Posted: January 2nd, 2017, 11:59 am
by dspp
Does anyone know if there is a building regs etc rule against ducting hot air from a boiler room to another location within a house ?

The situation is that a friend is looking to relocate the oil-fired boiler within her large & draughty property. At present it is in a stud partition room built in to the front hallway. She is looking to move it to an brick-walled old pantry at the rear of the property. Both have an outside wall for a flue etc. and the pipe runs can be accommodated. I have noticed that the boiler room itself is always the warmest room in the house (sometimes the only warm room !). On the floor above the new location is the main bathroom of the property which is always freezing cold even in a heat wave, and has the typical condensation issues you'd expect.

So I am wondering about popping in a vertical duct between the new boiler room and the bathroom with a grille at either end so that natural convection can allow warm air to flow up into the bathroom as a freebie benefit of the relocation project. I can conceive of reasons not to do this (fire chimney effect etc) but I do not know if there is a building regs etc rule against it ?

Does anyone know ?

regards, dspp

Re: Hot air duct from boiler room ?

Posted: January 2nd, 2017, 1:42 pm
by dspp
Thanks FB.

Re: Hot air duct from boiler room ?

Posted: January 2nd, 2017, 1:54 pm
by wilbobob
If I were doing that I'd look into putting an intumescent grille in. Probably at both ends of the duct. No doubt Building Control would have an opinion. And so would your boiler installer.

Re: Hot air duct from boiler room ?

Posted: January 2nd, 2017, 8:56 pm
by dspp
Thanks for the intumescent grille tip - I'll look for that.

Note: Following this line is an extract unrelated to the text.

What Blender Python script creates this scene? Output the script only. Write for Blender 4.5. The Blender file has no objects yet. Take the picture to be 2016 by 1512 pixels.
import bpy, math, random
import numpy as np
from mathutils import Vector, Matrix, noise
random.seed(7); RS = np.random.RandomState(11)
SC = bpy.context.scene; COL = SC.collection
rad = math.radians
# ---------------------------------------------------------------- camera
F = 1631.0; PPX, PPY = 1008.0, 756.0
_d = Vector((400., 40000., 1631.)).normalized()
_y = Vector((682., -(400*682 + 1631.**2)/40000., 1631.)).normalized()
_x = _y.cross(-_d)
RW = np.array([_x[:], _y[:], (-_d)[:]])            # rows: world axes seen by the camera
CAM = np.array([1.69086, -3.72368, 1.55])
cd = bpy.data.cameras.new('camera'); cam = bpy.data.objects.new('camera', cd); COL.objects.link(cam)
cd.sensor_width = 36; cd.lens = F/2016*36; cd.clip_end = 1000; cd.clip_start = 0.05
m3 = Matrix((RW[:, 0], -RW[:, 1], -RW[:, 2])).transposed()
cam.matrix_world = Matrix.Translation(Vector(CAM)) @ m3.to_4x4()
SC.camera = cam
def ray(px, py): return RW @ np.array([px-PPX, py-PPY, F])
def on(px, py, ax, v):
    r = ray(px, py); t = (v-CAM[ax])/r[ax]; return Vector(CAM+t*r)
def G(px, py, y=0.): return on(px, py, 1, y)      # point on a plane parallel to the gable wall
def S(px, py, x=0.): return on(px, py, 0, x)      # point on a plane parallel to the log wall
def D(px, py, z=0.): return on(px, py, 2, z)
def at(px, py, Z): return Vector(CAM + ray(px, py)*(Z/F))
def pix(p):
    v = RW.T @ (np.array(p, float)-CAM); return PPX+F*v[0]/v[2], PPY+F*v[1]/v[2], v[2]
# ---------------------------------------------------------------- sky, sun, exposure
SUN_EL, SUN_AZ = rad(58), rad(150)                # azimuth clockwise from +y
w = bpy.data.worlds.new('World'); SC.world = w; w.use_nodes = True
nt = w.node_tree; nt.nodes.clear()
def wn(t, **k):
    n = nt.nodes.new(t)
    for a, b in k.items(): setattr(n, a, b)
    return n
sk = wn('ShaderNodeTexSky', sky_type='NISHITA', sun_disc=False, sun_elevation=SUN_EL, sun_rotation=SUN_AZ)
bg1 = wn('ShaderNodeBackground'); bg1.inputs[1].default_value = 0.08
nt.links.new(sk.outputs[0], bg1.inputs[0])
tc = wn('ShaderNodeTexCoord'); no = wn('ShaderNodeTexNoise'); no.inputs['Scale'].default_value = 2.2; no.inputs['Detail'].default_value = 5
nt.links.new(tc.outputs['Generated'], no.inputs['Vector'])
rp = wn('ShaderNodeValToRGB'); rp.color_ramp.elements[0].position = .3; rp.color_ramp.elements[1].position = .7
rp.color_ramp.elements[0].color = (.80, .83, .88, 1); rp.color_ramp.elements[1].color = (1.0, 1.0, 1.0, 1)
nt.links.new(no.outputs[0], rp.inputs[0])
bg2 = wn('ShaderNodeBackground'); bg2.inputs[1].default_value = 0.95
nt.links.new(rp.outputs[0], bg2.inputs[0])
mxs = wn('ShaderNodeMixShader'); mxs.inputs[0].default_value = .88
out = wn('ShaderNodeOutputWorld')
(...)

I've used a single-room MHRV in a toilet on the property and frankly been disappointed with the humidistat functionality (VeltAxia LoCarbon range). I am speccing a couple of them (MHRVs) for the other bathrooms but was also looking for a heat source to help warm it up as well. The MHRVs for the other bathrooms will probably have humidistat disabled. The property does not suit a single property MHRV - think old rectory syndrome, nor do funds, hence tackling it all room by room.